Saturday, December 11, 2010

The Gift of Insecurity...



The other day I went to one of my favorite sites, the Osho Zen website to get a quick divination and the words read: ‎"...Insecurity is the only way to grow, to face danger is the only way to grow, to accept the challenge of the unknown is the only way to grow."...The reading was so right on for me. I find myself at times staring at the life in front of me - looking at the accomplishments, the treasures, the "good" and "bad" of it, however lately this life has been feeling much like a blank slate. I spent a lot of 2010 unlearning, unraveling limitations that I have clung to for so long...Some parts of this process was easy cause "...the shit was tired and old...", yet other parts were more difficult. Some belief systems shake your very foundation. When faced with those moments one can decide to cling to what is familiar and secure or face that in the unknown may be even a greater treasure - a greater life.

For a long time I use to have dreams of being chased by a crazy person who wanted to kill me. In the dream, I was in a house, desperately trying to survive. It felt real- I am sure that my heart was beating fast in my sleep. Once I started to trust myself and honor myself I noticed that the dreams lessen and the last time I had the dream I did something different - I decided to fight the person - this symbol of fears. The house was the symbol for my life.

Funny, how a dream can teach you much about life. Many of us live in a nightmare of comfort...We have built a reality - a life that we accept 'as is'. As long as life does not change we find ease in the predictability of it all yet there is a hunger that starts with a quiet pang then it grows to a growl and when that is not satisfied the hunger turns to longing. I find in those moments one can invite anything into life - any drama to help take your mind off the void.

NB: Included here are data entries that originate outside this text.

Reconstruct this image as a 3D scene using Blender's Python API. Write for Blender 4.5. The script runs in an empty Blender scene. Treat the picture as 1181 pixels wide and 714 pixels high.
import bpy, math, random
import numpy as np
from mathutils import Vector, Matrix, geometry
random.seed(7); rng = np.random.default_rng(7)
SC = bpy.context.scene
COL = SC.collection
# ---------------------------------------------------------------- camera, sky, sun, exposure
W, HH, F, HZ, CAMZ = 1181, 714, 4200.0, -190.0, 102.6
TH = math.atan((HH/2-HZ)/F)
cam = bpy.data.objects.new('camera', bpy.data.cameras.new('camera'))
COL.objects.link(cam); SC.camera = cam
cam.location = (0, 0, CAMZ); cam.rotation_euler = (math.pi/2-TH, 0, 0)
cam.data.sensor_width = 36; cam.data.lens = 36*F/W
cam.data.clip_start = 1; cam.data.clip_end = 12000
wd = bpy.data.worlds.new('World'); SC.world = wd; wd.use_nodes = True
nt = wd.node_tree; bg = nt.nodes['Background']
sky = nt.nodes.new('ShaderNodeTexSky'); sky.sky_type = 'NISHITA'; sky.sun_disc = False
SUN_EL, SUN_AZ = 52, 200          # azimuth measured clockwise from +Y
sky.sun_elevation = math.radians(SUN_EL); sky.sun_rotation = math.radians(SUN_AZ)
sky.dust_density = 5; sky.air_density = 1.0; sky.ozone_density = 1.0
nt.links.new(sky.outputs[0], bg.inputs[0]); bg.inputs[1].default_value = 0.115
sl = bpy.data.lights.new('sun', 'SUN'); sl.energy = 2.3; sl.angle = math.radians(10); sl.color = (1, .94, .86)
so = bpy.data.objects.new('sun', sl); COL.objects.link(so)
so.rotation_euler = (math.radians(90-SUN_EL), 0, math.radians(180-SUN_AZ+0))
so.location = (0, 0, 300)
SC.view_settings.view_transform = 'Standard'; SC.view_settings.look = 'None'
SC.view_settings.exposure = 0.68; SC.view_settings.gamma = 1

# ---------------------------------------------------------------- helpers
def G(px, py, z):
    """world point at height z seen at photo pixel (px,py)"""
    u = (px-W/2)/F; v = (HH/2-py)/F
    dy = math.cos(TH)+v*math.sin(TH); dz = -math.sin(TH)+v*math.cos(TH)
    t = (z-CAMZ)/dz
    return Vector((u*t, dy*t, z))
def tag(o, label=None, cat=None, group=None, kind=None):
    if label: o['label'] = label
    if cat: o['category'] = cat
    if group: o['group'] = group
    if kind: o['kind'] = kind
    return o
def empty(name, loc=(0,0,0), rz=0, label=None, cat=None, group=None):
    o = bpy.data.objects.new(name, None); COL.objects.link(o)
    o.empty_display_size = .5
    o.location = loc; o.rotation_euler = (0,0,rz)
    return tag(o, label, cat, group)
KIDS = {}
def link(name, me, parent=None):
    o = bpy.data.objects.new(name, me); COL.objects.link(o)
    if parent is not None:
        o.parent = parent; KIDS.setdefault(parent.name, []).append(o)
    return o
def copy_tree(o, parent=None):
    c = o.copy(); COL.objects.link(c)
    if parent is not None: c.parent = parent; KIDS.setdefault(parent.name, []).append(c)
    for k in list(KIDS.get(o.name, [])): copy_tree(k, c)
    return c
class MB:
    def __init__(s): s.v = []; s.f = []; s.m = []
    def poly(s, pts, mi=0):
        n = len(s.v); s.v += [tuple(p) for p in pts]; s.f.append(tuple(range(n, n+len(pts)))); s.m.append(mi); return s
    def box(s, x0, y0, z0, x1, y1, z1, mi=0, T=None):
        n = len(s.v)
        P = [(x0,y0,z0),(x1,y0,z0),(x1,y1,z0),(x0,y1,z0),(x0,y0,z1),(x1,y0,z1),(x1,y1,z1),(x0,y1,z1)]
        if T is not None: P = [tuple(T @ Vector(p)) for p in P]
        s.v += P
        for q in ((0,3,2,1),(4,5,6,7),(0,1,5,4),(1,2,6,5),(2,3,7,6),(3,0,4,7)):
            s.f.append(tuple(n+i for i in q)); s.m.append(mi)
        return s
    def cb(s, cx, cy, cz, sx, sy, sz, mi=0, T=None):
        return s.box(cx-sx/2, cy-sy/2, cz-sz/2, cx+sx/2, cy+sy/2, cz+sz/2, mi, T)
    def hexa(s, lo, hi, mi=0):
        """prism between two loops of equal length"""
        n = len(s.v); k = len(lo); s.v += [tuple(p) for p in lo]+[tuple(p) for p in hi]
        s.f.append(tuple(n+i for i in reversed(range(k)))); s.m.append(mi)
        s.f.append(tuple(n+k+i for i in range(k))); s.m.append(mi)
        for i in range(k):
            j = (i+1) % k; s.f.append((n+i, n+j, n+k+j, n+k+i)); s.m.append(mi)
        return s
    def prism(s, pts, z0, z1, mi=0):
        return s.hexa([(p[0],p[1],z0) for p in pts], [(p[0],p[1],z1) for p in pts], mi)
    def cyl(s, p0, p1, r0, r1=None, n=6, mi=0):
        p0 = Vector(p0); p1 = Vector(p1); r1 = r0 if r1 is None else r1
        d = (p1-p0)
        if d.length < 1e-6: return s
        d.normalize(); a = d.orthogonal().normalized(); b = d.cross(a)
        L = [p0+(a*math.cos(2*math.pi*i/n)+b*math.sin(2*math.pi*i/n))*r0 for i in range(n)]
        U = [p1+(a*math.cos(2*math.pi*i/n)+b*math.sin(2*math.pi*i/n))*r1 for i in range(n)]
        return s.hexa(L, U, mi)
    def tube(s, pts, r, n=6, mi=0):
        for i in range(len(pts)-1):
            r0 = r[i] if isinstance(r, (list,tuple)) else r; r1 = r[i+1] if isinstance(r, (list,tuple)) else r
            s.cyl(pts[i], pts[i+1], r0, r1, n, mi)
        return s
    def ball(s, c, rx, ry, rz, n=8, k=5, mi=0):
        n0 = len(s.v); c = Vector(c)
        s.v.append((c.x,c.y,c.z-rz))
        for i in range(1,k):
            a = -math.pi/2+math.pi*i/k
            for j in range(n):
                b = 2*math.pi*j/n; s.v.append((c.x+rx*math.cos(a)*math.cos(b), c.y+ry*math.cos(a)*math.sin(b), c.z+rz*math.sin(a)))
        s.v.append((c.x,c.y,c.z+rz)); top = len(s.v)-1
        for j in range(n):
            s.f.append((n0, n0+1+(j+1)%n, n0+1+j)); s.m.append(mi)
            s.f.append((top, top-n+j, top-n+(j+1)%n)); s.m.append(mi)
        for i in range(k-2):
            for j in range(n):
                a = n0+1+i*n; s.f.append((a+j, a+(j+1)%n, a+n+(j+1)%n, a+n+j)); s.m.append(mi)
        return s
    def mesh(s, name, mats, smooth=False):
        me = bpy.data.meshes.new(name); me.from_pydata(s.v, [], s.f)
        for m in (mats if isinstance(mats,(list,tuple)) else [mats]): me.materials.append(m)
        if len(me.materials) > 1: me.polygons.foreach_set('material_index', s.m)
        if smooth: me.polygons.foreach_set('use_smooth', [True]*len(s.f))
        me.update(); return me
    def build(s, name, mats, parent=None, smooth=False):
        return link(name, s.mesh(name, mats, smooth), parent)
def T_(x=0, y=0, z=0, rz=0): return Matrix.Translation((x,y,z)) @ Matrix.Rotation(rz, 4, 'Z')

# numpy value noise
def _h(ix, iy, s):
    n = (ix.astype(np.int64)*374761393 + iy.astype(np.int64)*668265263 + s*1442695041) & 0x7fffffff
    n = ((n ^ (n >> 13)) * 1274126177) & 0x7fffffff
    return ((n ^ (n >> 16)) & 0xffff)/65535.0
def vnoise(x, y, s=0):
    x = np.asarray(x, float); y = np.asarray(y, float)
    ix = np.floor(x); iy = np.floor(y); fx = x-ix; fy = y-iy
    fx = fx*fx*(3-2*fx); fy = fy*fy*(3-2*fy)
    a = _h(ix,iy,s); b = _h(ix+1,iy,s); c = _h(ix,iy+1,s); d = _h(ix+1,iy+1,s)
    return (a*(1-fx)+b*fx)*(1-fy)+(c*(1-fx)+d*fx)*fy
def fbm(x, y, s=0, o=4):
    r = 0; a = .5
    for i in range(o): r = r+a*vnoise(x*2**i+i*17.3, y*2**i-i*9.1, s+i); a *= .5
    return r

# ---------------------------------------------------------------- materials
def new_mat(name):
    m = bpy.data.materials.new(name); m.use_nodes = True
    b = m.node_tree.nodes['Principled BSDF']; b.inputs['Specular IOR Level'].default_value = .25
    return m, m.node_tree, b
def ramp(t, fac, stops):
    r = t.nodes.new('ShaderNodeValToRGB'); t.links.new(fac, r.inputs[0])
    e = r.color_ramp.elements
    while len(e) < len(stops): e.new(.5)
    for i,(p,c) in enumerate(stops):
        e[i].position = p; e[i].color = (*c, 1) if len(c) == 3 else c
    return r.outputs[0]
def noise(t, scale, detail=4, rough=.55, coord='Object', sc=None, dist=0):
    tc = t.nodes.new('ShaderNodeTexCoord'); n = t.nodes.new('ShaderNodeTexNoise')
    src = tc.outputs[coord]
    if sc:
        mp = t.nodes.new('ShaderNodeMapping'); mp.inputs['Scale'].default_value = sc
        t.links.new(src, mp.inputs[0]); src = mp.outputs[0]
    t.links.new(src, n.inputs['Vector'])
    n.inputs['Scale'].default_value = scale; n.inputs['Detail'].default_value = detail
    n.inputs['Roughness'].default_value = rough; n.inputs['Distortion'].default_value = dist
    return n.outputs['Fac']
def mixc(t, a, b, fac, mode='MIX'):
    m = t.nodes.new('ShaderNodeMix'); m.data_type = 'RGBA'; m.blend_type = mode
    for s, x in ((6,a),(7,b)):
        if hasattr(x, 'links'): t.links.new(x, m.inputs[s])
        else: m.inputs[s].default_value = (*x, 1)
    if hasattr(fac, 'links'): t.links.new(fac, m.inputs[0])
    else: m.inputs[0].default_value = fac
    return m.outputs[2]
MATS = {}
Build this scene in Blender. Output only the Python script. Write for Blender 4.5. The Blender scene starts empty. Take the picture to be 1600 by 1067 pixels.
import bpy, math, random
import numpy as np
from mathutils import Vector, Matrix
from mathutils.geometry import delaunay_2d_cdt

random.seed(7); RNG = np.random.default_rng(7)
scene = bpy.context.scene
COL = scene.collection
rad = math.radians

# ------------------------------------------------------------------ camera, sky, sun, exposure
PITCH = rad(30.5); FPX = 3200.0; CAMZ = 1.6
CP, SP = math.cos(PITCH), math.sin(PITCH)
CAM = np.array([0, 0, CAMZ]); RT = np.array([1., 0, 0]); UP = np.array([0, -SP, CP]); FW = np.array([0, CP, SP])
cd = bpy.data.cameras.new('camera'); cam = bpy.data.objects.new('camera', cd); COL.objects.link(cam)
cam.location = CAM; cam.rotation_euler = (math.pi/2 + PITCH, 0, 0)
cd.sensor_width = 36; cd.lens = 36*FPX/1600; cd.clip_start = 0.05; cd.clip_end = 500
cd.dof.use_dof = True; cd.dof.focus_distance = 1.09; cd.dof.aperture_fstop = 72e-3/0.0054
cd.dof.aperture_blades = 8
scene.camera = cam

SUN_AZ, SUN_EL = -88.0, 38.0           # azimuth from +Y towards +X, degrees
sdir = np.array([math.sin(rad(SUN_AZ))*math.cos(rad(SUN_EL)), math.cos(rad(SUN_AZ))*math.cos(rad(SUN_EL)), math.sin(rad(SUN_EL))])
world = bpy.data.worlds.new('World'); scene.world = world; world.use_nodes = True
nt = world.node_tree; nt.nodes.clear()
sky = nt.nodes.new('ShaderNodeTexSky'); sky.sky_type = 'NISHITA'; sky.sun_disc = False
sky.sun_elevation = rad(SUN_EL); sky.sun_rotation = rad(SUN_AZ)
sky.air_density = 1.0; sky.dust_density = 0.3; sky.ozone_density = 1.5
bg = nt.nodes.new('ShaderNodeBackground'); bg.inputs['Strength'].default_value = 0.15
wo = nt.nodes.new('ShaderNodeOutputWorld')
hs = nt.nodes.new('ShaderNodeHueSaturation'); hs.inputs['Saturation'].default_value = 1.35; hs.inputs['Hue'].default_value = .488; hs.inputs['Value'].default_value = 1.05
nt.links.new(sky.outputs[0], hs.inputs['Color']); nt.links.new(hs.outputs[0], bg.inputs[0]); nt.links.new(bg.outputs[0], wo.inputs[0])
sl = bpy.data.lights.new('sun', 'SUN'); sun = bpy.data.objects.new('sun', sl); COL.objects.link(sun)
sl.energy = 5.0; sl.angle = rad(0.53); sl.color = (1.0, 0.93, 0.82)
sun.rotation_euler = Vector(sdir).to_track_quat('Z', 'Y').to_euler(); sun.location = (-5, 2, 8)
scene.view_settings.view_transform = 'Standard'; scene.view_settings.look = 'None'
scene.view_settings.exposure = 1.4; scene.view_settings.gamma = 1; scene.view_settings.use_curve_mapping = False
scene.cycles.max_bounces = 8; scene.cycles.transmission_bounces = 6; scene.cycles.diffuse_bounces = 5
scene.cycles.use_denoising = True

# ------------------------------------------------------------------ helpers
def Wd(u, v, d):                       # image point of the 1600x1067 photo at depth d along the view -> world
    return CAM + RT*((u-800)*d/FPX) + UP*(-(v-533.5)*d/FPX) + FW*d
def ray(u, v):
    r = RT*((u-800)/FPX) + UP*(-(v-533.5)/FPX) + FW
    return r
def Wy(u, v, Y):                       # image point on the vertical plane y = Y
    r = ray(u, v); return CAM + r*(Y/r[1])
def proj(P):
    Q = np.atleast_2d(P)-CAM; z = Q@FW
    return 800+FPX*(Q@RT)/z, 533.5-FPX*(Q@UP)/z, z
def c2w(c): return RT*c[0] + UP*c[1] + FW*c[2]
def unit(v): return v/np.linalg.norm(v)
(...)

As I think of the new year that is upon me - I wish to reach for the unknown as my guide pass limitation. I am deciding to face the danger to being BIGGER, more POWERFUL, MORE DYNAMIC even at the risk of disrupting the comfort of relationships that assume I would never wish to achieve such heights...

1 comments:

charis said...

Sis. That is the most fulfilling post that I read. That is actually what's happening in my life. I had to listen to Bob Marley and Capelton this week to just get re- booted on a natural unknown territory strength this week. I am having problems at my job and I am the quiet type. I said to my self enough is enough. I must chase these crazy baldheads out of town. Really meaning in my life. I must do something about it. Tell the Director and CEO of the company the real situation. I must not live in fear. After all who know after this I might just come out the winner. I have been praying, chanting and knowing the the conquering lion of the tribe of judah shall break ever chain. A symbolof Great Strength, I reflect on that thought.